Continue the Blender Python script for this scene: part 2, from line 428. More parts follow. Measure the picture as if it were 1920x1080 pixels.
########
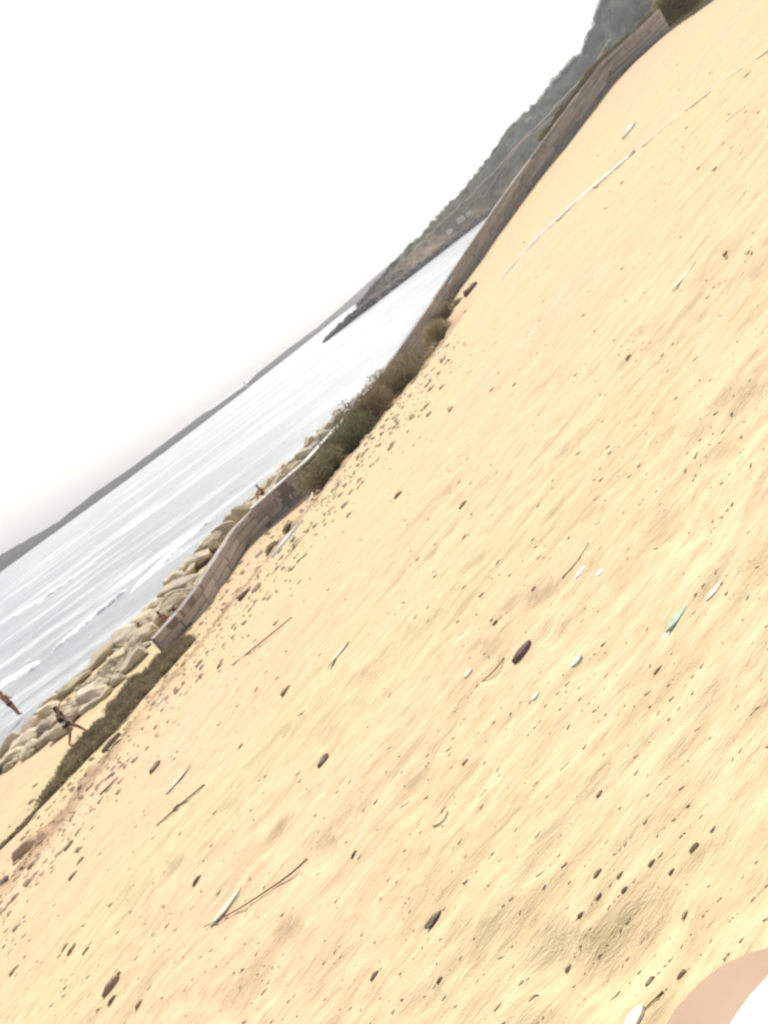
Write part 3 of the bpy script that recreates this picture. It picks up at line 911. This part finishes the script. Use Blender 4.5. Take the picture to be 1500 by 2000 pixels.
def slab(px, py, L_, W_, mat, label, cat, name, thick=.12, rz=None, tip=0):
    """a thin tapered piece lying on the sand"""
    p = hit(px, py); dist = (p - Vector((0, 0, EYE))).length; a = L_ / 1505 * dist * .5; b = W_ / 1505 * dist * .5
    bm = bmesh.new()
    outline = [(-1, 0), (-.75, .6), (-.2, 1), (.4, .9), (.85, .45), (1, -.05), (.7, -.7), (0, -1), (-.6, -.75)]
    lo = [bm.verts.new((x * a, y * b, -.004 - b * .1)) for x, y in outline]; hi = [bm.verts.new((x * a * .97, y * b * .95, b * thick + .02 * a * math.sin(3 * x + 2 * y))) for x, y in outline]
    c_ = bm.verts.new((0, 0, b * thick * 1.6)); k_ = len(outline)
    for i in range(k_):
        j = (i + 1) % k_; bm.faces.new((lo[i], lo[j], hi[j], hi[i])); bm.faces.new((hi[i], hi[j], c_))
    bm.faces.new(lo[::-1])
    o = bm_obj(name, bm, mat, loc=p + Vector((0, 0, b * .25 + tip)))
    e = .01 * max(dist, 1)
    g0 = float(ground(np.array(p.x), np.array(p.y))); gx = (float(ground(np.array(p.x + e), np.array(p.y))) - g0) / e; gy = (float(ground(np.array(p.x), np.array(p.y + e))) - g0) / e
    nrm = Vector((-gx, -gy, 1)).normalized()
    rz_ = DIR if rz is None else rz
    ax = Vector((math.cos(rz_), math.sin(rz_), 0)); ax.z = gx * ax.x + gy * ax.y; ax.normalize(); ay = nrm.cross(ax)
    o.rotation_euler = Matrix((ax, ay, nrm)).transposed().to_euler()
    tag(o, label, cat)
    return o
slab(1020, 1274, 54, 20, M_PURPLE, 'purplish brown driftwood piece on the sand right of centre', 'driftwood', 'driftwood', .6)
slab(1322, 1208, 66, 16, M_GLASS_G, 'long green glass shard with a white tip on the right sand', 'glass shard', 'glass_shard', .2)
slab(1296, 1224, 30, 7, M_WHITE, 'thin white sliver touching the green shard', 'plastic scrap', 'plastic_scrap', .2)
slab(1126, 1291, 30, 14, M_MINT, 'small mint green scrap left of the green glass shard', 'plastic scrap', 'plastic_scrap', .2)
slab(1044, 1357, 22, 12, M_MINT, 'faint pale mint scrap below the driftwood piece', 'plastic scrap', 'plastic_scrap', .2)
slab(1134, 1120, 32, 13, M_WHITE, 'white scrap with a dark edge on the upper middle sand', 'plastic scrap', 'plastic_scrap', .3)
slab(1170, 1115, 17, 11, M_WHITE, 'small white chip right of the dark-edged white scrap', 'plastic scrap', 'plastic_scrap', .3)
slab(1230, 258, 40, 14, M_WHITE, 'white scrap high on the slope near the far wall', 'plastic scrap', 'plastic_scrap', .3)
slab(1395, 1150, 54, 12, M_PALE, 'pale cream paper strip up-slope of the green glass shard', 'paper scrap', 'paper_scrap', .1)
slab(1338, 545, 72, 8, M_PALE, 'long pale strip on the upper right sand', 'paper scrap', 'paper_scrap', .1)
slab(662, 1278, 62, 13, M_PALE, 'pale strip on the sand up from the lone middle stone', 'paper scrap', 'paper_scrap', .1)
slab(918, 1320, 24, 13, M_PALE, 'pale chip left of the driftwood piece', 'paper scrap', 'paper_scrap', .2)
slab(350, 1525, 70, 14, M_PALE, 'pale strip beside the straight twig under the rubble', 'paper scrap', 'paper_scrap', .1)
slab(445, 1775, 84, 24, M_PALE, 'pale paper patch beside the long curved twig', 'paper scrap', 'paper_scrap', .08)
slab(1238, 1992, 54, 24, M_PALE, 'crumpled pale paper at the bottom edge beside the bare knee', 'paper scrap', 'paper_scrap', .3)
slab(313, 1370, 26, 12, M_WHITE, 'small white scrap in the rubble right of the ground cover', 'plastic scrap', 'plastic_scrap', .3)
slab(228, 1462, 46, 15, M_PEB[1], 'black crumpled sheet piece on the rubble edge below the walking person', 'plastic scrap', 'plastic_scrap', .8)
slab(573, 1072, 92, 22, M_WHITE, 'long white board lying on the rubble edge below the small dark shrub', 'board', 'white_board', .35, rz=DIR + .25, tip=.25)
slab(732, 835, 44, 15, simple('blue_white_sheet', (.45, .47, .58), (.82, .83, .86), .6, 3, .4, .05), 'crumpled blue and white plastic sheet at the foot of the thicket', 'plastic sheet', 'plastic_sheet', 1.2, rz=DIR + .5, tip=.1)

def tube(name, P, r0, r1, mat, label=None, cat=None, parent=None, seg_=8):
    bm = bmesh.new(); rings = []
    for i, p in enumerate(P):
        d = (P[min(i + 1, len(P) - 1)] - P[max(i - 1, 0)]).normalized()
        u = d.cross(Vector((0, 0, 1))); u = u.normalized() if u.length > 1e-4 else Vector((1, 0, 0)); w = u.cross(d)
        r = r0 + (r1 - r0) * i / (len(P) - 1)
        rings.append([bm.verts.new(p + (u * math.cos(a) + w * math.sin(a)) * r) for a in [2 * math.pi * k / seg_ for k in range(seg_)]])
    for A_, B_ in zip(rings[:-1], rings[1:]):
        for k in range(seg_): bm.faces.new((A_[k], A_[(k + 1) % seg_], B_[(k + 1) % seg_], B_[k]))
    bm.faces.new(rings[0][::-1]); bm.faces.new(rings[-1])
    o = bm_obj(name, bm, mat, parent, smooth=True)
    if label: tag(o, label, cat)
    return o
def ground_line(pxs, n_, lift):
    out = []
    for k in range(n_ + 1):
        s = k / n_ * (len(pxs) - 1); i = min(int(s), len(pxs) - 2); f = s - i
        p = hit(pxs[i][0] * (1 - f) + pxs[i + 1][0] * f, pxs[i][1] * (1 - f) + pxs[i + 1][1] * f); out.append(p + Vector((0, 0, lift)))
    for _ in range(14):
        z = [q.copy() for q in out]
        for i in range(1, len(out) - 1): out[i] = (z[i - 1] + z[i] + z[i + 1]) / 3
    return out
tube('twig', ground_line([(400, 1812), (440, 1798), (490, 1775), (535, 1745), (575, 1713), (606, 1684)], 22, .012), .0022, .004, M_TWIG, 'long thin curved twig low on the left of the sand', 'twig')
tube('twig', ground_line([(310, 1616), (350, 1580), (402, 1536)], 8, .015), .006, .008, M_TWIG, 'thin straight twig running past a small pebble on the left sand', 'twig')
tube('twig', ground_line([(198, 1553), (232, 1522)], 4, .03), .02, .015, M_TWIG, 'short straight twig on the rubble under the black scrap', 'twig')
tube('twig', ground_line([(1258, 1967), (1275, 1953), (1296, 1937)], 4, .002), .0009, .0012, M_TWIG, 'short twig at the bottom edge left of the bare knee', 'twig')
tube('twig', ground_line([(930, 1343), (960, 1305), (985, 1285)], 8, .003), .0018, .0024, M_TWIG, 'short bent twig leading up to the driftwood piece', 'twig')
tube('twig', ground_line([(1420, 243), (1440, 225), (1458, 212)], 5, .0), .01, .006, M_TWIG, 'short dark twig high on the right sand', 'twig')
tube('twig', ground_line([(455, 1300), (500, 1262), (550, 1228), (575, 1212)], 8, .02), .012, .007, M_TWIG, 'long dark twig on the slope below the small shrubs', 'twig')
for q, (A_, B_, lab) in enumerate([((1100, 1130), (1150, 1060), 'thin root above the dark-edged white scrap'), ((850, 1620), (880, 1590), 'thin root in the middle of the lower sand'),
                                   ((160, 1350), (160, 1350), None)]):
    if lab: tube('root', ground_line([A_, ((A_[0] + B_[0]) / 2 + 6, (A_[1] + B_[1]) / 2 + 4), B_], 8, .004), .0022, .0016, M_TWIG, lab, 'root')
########
▶ _What the task requires_
Return every line of the preceding records in which the word "script" appears.

▶ _Exercise result_
Continue the Blender Python script for this scene: part 2, from line 428. More parts follow. Measure the picture as if it were 1920x1080 pixels.
Write part 3 of the bpy script that recreates this picture. It picks up at line 911. This part finishes the script. Use Blender 4.5. Take the picture to be 1500 by 2000 pixels.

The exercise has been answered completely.